In 2022-3 iterations of Brenda’s photomedia installation series ‘Naabami (thou shall/will see): Barangaroo (army of me) were exhibited at diverse sites in Canberra and Sydney including Sydney Festival 2023 (Barangaroo Precinct & Old Government House, Parramatta); ‘The National 4’, at the Art Gallery of NSW; and Museum of Sydney, Sydney Heritage Museums. In 2024 a further iteration will be exhibited at the Embassy of Australia, Washington DC, from 8 July – 5 November.

Brenda’s artwork is held in major national and international public and private collections and she has published extensively over the past four decades. In 2024 Brenda was appointed to the Australian Research Council College of Experts. She is also returned as a member of the Kluge Ruhe Aboriginal Art Collection Advisory Committee (Collections & Curatorial), University of Virginia, Va.

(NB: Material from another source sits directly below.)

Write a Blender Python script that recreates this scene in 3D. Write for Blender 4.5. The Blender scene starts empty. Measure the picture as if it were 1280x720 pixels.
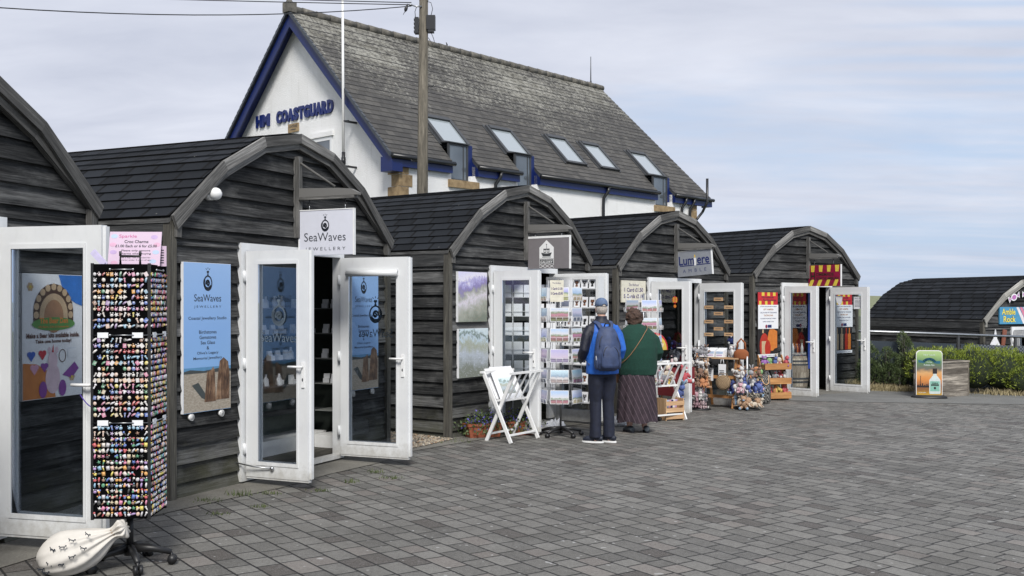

Brenda and her young son have been living and working on the traditional lands of the Massachusett and associated clans/nations while she is the 2024 Gough Whitlam & Malcolm Fraser Visiting Chair of Australian Studies at Harvard University. During 2024 Brenda will be teaching in the Faculty of Arts & Sciences, into the Departments of History of Art & Architecture, and Art, Film & Visual Studies; organising visiting guest lectures; presenting lectures in other Harvard University departments and programs, including HUNAP; and working on creative-led research projects.